Extraterritorialité ou compétence universelle
Techniquement, deux options de poursuites s’offrent aujourd’hui à la justice française : l’extraterritorialité ou la compétence universelle. Dans le premier cas, il faudrait qu’il y ait un Français parmi les victimes. Dans le deuxième cas, il faudrait qu’un auteur présumé soit présent ou domicilié en France. Le témoin principal apporte des preuves matérielles des « effets » des exactions et tortures, mais il n’y a pas assisté. Si les magistrats français s’estiment compétents, l’enjeu sera de mettre en relation les victimes photographiées, les témoins d’exactions et les auteurs et responsables présumés. Sans parler de les faire arrêter.
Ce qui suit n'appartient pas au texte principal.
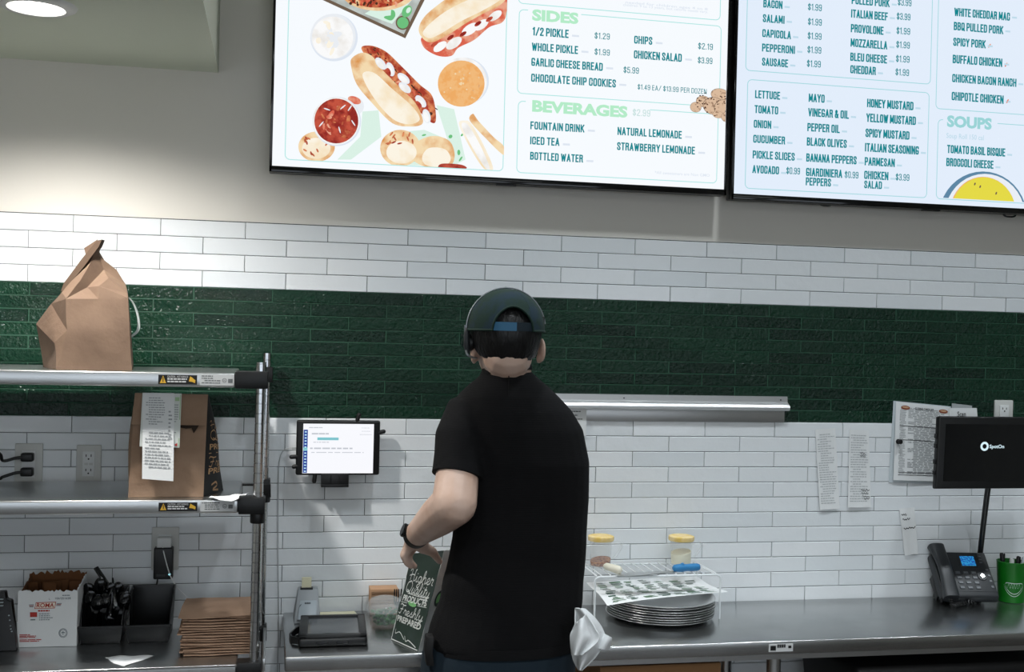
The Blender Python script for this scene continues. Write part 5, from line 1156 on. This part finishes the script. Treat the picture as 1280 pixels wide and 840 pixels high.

Sur la Syrie, une première information judiciaire est déjà en cours à Paris devant le pôle judiciaire spécialisé dans les crimes contre l’humanité, concernant la participation alléguée de deux sociétés françaises – Qosmos et Amesys – à la mise en place d’un système de surveillance des communications électroniques ayant servi au gouvernement Bachar el-Assad pour traquer ses opposants. Dans ce cadre, plusieurs victimes libyennes ont été entendues par les juges d’instruction du pôle parisien. S’il est certainement trop tôt pour dire si ces deux dossiers pourront être joints ou s’ils déboucheront sur un procès, le rapport César vient poser une nouvelle pierre judiciaire, de taille, entre Paris et le régime de Bachar el-Assad.